Kieran Dodds for The International Herald Tribune

Ships crowd the harbor in Aberdeen, a center of innovation for offshore drilling technology.

So why is Mr. Blake, head of Chevron’s undersea unit, based here in northeast Scotland?

Because since the early 1970s, when oil was discovered in the British North Sea, Aberdeen has evolved from a fishing town, to an oil boom town, to the world’s center of innovation and execution for the technology that makes the modern offshore energy industry possible.

“Scotland has been the home of subsea engineering,” Mr. Blake, a Scot, said in a conference room in Chevron’s European headquarters on a hilltop overlooking this city and its many dark granite buildings. “The expertise generated by the North Sea continually influences undersea work across the globe.”

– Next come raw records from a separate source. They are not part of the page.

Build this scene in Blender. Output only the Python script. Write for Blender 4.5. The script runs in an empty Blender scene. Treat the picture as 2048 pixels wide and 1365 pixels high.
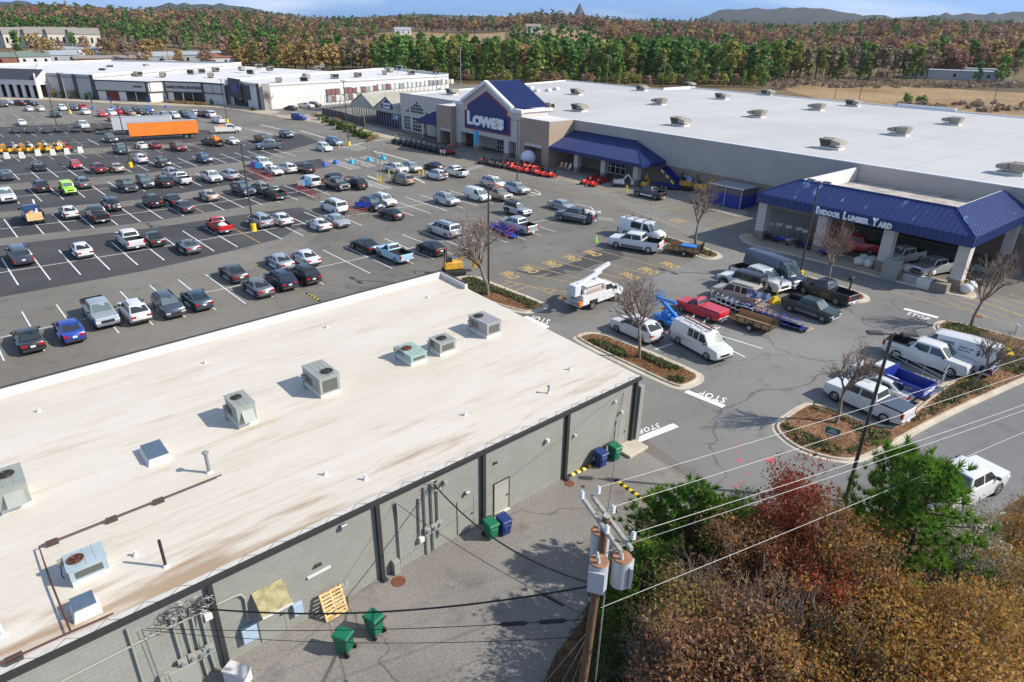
import bpy, bmesh, math, random
from mathutils import Vector, Matrix
SC = bpy.context.scene
COL = SC.collection
PI = math.pi
R = math.radians
rnd = random.Random(7)
# ---------------------------------------------------------------- camera, world, sun, exposure
HC = 24.4                                   # drone height, metres
F, CX, CY = 1335.0, 1024.0, 682.5           # focal length and centre, in pixels of the 2048 px photograph
_d = Vector((978.0 - CX, 3525.0 - CY, F)).normalized()      # where plumb lines converge
UPc = -_d
FWc = (Vector((0, 0, 1)) - UPc * UPc.z).normalized()
RTc = FWc.cross(UPc)
cam = bpy.data.cameras.new('camera'); cam.sensor_width = 36; cam.lens = 36 * F / 2048
cam.clip_start = 0.5; cam.clip_end = 20000
camo = bpy.data.objects.new('camera', cam); COL.objects.link(camo); SC.camera = camo
camo.matrix_world = Matrix(((RTc.x, -RTc.y, -RTc.z, 0), (FWc.x, -FWc.y, -FWc.z, 0), (UPc.x, -UPc.y, -UPc.z, HC), (0, 0, 0, 1)))
SUN_EL, SUN_AZ = R(37), R(97)               # azimuth clockwise from +Y
w = bpy.data.worlds.new('World'); SC.world = w; w.use_nodes = True
nt = w.node_tree; bg = nt.nodes['Background']
sky = nt.nodes.new('ShaderNodeTexSky'); sky.sky_type = 'NISHITA'; sky.sun_disc = False
sky.sun_elevation = SUN_EL; sky.sun_rotation = SUN_AZ; sky.air_density = 1.0; sky.dust_density = 0.3; sky.ozone_density = 2.5
tc = nt.nodes.new('ShaderNodeTexCoord'); mp = nt.nodes.new('ShaderNodeMapping'); mp.inputs['Scale'].default_value = (1.2, 1.2, 9)
mp.inputs['Rotation'].default_value = (0, R(4), 0)
nz = nt.nodes.new('ShaderNodeTexNoise'); nz.inputs['Scale'].default_value = 2.1; nz.inputs['Detail'].default_value = 7; nz.inputs['Roughness'].default_value = 0.55
cr = nt.nodes.new('ShaderNodeValToRGB'); cr.color_ramp.elements[0].position = 0.48; cr.color_ramp.elements[1].position = 0.72
mx = nt.nodes.new('ShaderNodeMix'); mx.data_type = 'RGBA'; mx.inputs[7].default_value = (4.7, 5.2, 6.0, 1)
hs = nt.nodes.new('ShaderNodeHueSaturation'); hs.inputs['Saturation'].default_value = 1.0; hs.inputs['Value'].default_value = 1.0
tint = nt.nodes.new('ShaderNodeMix'); tint.data_type = 'RGBA'; tint.blend_type = 'MULTIPLY'; tint.inputs[0].default_value = 1; tint.inputs[7].default_value = (0.95, 0.98, 1.08, 1)
L = nt.links.new
L(tc.outputs['Generated'], mp.inputs[0]); L(mp.outputs[0], nz.inputs[0]); L(nz.outputs[0], cr.inputs[0])
mth = nt.nodes.new('ShaderNodeMath'); mth.operation = 'MULTIPLY'; mth.inputs[1].default_value = 0.75; L(cr.outputs[0], mth.inputs[0])
sx = nt.nodes.new('ShaderNodeSeparateXYZ'); L(tc.outputs['Generated'], sx.inputs[0])      # sky colour multiplied by a deeper blue towards the horizon
low = nt.nodes.new('ShaderNodeValToRGB'); low.color_ramp.elements[0].position = 0.0; low.color_ramp.elements[1].position = 0.22
low.color_ramp.elements[0].color = (0.13, 0.33, 0.93, 1); low.color_ramp.elements[1].color = (1.02, 0.98, 0.97, 1); L(sx.outputs[2], low.inputs[0]); L(low.outputs[0], tint.inputs[7])
L(sky.outputs[0], tint.inputs[6]); L(tint.outputs[2], hs.inputs['Color']); L(hs.outputs[0], mx.inputs[6]); L(mth.outputs[0], mx.inputs[0]); L(mx.outputs[2], bg.inputs['Color'])
bg.inputs['Strength'].default_value = 0.125
sl = bpy.data.lights.new('sun', 'SUN'); sl.energy = 3.9; sl.angle = R(0.53); sl.color = (1.0, 0.93, 0.82)
so = bpy.data.objects.new('sun', sl); COL.objects.link(so)
_sv = Vector((math.sin(SUN_AZ) * math.cos(SUN_EL), math.cos(SUN_AZ) * math.cos(SUN_EL), math.sin(SUN_EL)))
so.rotation_euler = _sv.to_track_quat('Z', 'Y').to_euler(); so.location = _sv * 300
SC.view_settings.view_transform = 'Standard'; SC.view_settings.look = 'None'
SC.view_settings.exposure = 0.65; SC.view_settings.gamma = 1.0; SC.view_settings.use_curve_mapping = False
SC.cycles.max_bounces = 6; SC.cycles.diffuse_bounces = 3; SC.cycles.glossy_bounces = 3; SC.cycles.transparent_max_bounces = 6

# ---------------------------------------------------------------- survey: a pixel of the photograph -> a point on the site
def ray(u, v):
    r = Vector((u - CX, v - CY, F))
    return Vector((r.dot(RTc), r.dot(FWc), r.dot(UPc)))
def G(u, v, z=0.0):
    r = ray(u, v); t = (HC - z) / -r.z
    return Vector((r.x * t, r.y * t, z))
def onplane(u, v, p0, n):
    r = ray(u, v); k = (Vector(p0) - Vector((0, 0, HC))).dot(n) / r.dot(n)
    return Vector((r.x * k, r.y * k, HC + r.z * k))
def head(p, q):
    return math.atan2(q[1] - p[1], q[0] - p[0])
# ---------------------------------------------------------------- object helpers
def tag(o, label=None, cat=None, group=None, kind=None):
    if label: o['label'] = label
    if cat: o['category'] = cat
    if group: o['group'] = group
    if kind: o['kind'] = kind
    return o
def empty(name, loc=(0, 0, 0), rz=0.0, parent=None):
    o = bpy.data.objects.new(name, None); COL.objects.link(o); o.location = loc; o.rotation_euler = (0, 0, rz)
    o.empty_display_size = 0.3
    if parent: o.parent = parent
    return o
def link(name, me, parent=None, loc=(0, 0, 0), rz=0.0):
    o = bpy.data.objects.new(name, me); COL.objects.link(o); o.location = loc; o.rotation_euler = (0, 0, rz)
    if parent: o.parent = parent
    return o
KIDS = {}
def children(o):
    return [c for c in COL.objects if c.parent == o]
def treeof(o):
    return (o, [(c, [(g, []) for g in c.children]) for c in o.children])
def copy_tree(t, loc=None, rz=None, parent=None):
    c = t[0].copy(); COL.objects.link(c); c.parent = parent
    if loc is not None: c.location = loc
    if rz is not None: c.rotation_euler = (0, 0, rz)
    for k in t[1]: copy_tree(k, parent=c)
    return c
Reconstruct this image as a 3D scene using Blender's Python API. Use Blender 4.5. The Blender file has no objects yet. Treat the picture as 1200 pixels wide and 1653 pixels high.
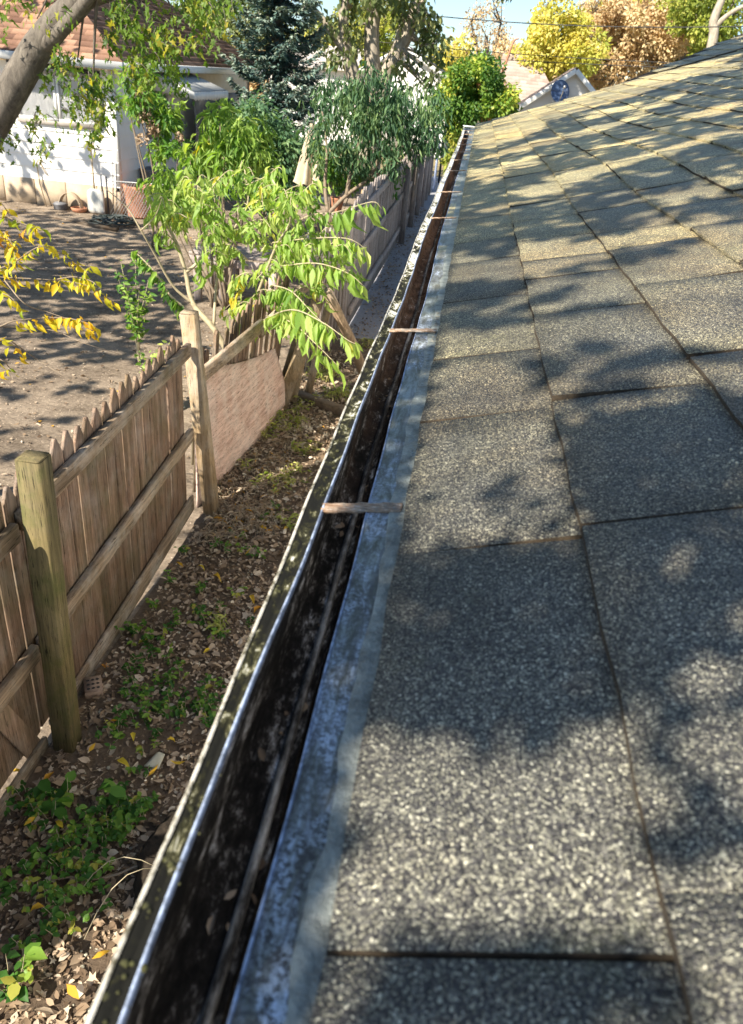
import bpy, math, random
import numpy as np
from mathutils import Vector, Matrix
random.seed(7)
RNG = np.random.default_rng(11)
S = bpy.context.scene
COL = S.collection
# ------------------------------------------------------------------ camera
F_PX, PITCH, YAW, ROLL = 1239.67, 0.51948, -0.0770, -0.10024
CAM = np.array([0.0, 0.0, 2.8])
_F = np.array([math.sin(YAW)*math.cos(PITCH), math.cos(YAW)*math.cos(PITCH), -math.sin(PITCH)])
_R = np.array([math.cos(YAW), -math.sin(YAW), 0.0]); _D = np.cross(_F, _R)
_c, _s = math.cos(ROLL), math.sin(ROLL)
_R2 = _c*_R+_s*_D; _D2 = -_s*_R+_c*_D
cam_d = bpy.data.cameras.new('camera'); cam = bpy.data.objects.new('camera', cam_d); COL.objects.link(cam)
M = Matrix.Identity(4)
for i in range(3):
    M[i][0] = _R2[i]; M[i][1] = -_D2[i]; M[i][2] = -_F[i]; M[i][3] = CAM[i]
cam.matrix_world = M
cam_d.sensor_fit = 'VERTICAL'; cam_d.sensor_height = 9.8; cam_d.lens = F_PX/1653*9.8
cam_d.clip_start = 0.02; cam_d.clip_end = 2000
cam_d.dof.use_dof = True; cam_d.dof.focus_distance = 2.2; cam_d.dof.aperture_fstop = 2.6
S.camera = cam
# ------------------------------------------------------------------ light
SUN_EL, SUN_TRAVEL = math.radians(42), math.radians(39)   # travel: heading of the light from +Y to +X
W = bpy.data.worlds.new('World'); S.world = W; W.use_nodes = True
nt = W.node_tree; nt.nodes.clear()
sky = nt.nodes.new('ShaderNodeTexSky'); sky.sky_type = 'NISHITA'; sky.sun_disc = False
sky.sun_elevation = SUN_EL; sky.sun_rotation = SUN_TRAVEL + math.pi
sky.air_density = 1.0; sky.dust_density = 0.2; sky.ozone_density = 2.5
bg = nt.nodes.new('ShaderNodeBackground'); bg.inputs[1].default_value = 0.09
wo = nt.nodes.new('ShaderNodeOutputWorld')
tcn = nt.nodes.new('ShaderNodeTexCoord'); sx_ = nt.nodes.new('ShaderNodeSeparateXYZ'); nt.links.new(tcn.outputs['Generated'], sx_.inputs[0])
crn = nt.nodes.new('ShaderNodeValToRGB'); nt.links.new(sx_.outputs[2], crn.inputs[0])
crn.color_ramp.elements[0].position = 0.02; crn.color_ramp.elements[0].color = (0.62, 0.72, 0.84, 1)
crn.color_ramp.elements[1].position = 0.45; crn.color_ramp.elements[1].color = (1.0, 0.94, 0.85, 1)
mxn = nt.nodes.new('ShaderNodeMix'); mxn.data_type = 'RGBA'; mxn.blend_type = 'MULTIPLY'; mxn.inputs[0].default_value = 1.0
nt.links.new(sky.outputs[0], mxn.inputs[6]); nt.links.new(crn.outputs[0], mxn.inputs[7])
nt.links.new(mxn.outputs[2], bg.inputs[0]); nt.links.new(bg.outputs[0], wo.inputs[0])
SUNDIR = np.array([math.sin(SUN_TRAVEL)*math.cos(SUN_EL), math.cos(SUN_TRAVEL)*math.cos(SUN_EL), -math.sin(SUN_EL)])
sl = bpy.data.lights.new('sun', 'SUN'); sl.energy = 5.0; sl.angle = math.radians(0.5); sl.color = (1.0, 0.91, 0.76)
so = bpy.data.objects.new('sun', sl); COL.objects.link(so); so.location = (-10, -10, 20)
so.rotation_euler = Vector(SUNDIR).to_track_quat('-Z', 'Y').to_euler()
S.view_settings.view_transform = 'Standard'; S.view_settings.look = 'None'
S.view_settings.exposure = 1.27; S.view_settings.gamma = 1.0
S.cycles.max_bounces = 6; S.cycles.diffuse_bounces = 4; S.cycles.glossy_bounces = 3; S.cycles.transmission_bounces = 4
S.cycles.use_denoising = True

# ------------------------------------------------------------------ measured points -> world
def ray(u, v): return _F*F_PX+(u-600)*_R2+(v-826.5)*_D2
def at(u, v, Y): r = ray(u, v); return CAM+r*(Y/r[1])
def atx(u, v, X): r = ray(u, v); return CAM+r*(X/r[0])
def gr(u, v, z=0.0): r = ray(u, v); return CAM+r*((z-2.8)/r[2])
EX, EZ, TT = -0.03, 2.38, 0.31
def onroof(u, v):
    r = ray(u, v); k = (-.42-TT*EX)/(r[2]-TT*r[0]); return CAM+r*k

def poly_in(q, pg):
    c = False; j = len(pg)-1
    for i in range(len(pg)):
        if (pg[i][1] > q[1]) != (pg[j][1] > q[1]) and q[0] < (pg[j][0]-pg[i][0])*(q[1]-pg[i][1])/(pg[j][1]-pg[i][1])+pg[i][0]: c = not c
        j = i
    return c
# ------------------------------------------------------------------ materials
def mat(name):
    m = bpy.data.materials.new(name); m.use_nodes = True
    n = m.node_tree; n.nodes.clear()
    o = n.nodes.new('ShaderNodeOutputMaterial'); b = n.nodes.new('ShaderNodeBsdfPrincipled')
    n.links.new(b.outputs[0], o.inputs[0])
    return m, n, b, o
class NT:
    def __init__(s, n): s.n = n
    def node(s, t, **k):
        x = s.n.nodes.new(t)
        for a, v in k.items(): setattr(x, a, v)
        return x
    def link(s, a, b): s.n.links.new(a, b)
    def coord(s, kind='Object', scale=(1, 1, 1), rot=(0, 0, 0)):
        t = s.node('ShaderNodeTexCoord'); m = s.node('ShaderNodeMapping')
        m.inputs['Scale'].default_value = scale; m.inputs['Rotation'].default_value = rot
        s.link(t.outputs[kind], m.inputs[0]); return m.outputs[0]
    def noise(s, vec, scale, detail=4, rough=0.6, dist=0.0):
        x = s.node('ShaderNodeTexNoise'); x.inputs['Scale'].default_value = scale
        x.inputs['Detail'].default_value = detail; x.inputs['Roughness'].default_value = rough; x.inputs['Distortion'].default_value = dist
        if vec is not None: s.link(vec, x.inputs['Vector'])
        return x.outputs['Fac']
    def vor(s, vec, scale, out='Color', feature='F1'):
        x = s.node('ShaderNodeTexVoronoi', feature=feature); x.inputs['Scale'].default_value = scale
        s.link(vec, x.inputs['Vector']); return x.outputs[out]
    def ramp(s, fac, stops, interp='LINEAR'):
        r = s.node('ShaderNodeValToRGB'); cr = r.color_ramp; cr.interpolation = interp
        while len(cr.elements) < len(stops): cr.elements.new(0.5)
        for e, (p, c) in zip(cr.elements, stops):
            e.position = p; e.color = (c, c, c, 1) if isinstance(c, (int, float)) else (*c, 1)
        s.link(fac, r.inputs[0]); return r.outputs[0]
    def mix(s, fac, a, b, mode='MIX'):
        x = s.node('ShaderNodeMix', data_type='RGBA', blend_type=mode)
        for v, i in ((fac, 0), (a, 6), (b, 7)):
            if isinstance(v, (int, float)): x.inputs[i].default_value = v if i == 0 else (v, v, v, 1)
            elif isinstance(v, tuple): x.inputs[i].default_value = (*v, 1)
            else: s.link(v, x.inputs[i])
        return x.outputs[2]
    def math(s, op, a, b=0.0, c=None):
        x = s.node('ShaderNodeMath', operation=op)
        for v, i in ((a, 0), (b, 1), (c, 2)):
            if v is None: continue
            if isinstance(v, (int, float)): x.inputs[i].default_value = v
            else: s.link(v, x.inputs[i])
        return x.outputs[0]
    def bump(s, h, b, strength=0.5, dist=0.01):
        x = s.node('ShaderNodeBump'); x.inputs['Strength'].default_value = strength; x.inputs['Distance'].default_value = dist
        s.link(h, x.inputs['Height']); s.link(x.outputs[0], b.inputs['Normal']); return x
    def sep(s, vec):
        x = s.node('ShaderNodeSeparateXYZ'); s.link(vec, x.inputs[0]); return x.outputs
    def attr(s, name, out='Fac'):
        x = s.node('ShaderNodeAttribute'); x.attribute_name = name; return x.outputs[out]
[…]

That expertise, with a resurgence of investment in natural gas and oil fields in and near the North Sea, means that Aberdeen, with 468,000 people in the city and surrounding area, has been able to nearly escape the economic doldrums that have plagued most of Britain and Europe. Aside from central London, Aberdeen is the wealthiest place in Britain, with an annual income of about £32,000, or about $49,000, per person. And thanks to the more than 100,000 jobs the oil industry generates in the area, unemployment in the city and neighboring shires is less than half the 7.8 percent national average.

The average pay for each of those oil jobs, at £64,000, is more than double the British average.

“We’ve got plenty of well-paid people,” said Bob Keiller, chief of executive of Wood Group, a company that traces its roots to an early 20th-century fishing and boat repair business that has developed into a global oil services company with more than £7 billion a year in revenue.

Aberdeen does not look rich, though it does seem to have a disproportionate number of Range Rovers, Mercedes and BMWs. Its battered waterfront bars, with names like Neptune and Character, appear to have been little changed by four decades of an oil economy.

But the fishing boats have been replaced by big, brightly painted oil field vessels that pull in and out of the narrow harbor entrance day and night. Such is the demand for pier space that the harbor authorities are contemplating construction of an additional pier in the next bay.

Aberdeen remains a boomtown even though North Sea oil reserves are gradually being tapped out. And yet that is why the city has become such an innovation hub.

New development projects are having to venture ever deeper into more treacherous waters, whether west of the Shetland Islands in Britain or in the Barents Sea off Russia.

For two planned projects, Rosebank off the Shetlands and Alder in the North Sea, Chevron and its partners recently awarded contracts worth £550 million, or more than $840 million. In the case of Rosebank, equipment must work at depths of 3,600 feet, and its surface production vessel must withstand waves 98 feet high or more.

The companies winning those contracts included a joint venture of the oil services giant Schlumberger and Cameron International, an undersea hardware specialist; and Aker Solutions, a Norwegian maker of oil and gas equipment. Each has a big presence in Aberdeen.

As the rest of the global oil industry moves offshore and into deeper water off Brazil, Africa and the United States, the techniques and technology honed in the North Sea are increasingly in demand worldwide.

Oil installations in water thousands of feet deep often resemble jellyfish, with a single platform or vessel floating at the top and far below a mass of wellheads, underwater controls, pump stations, piping and processing units snaking along the seabed.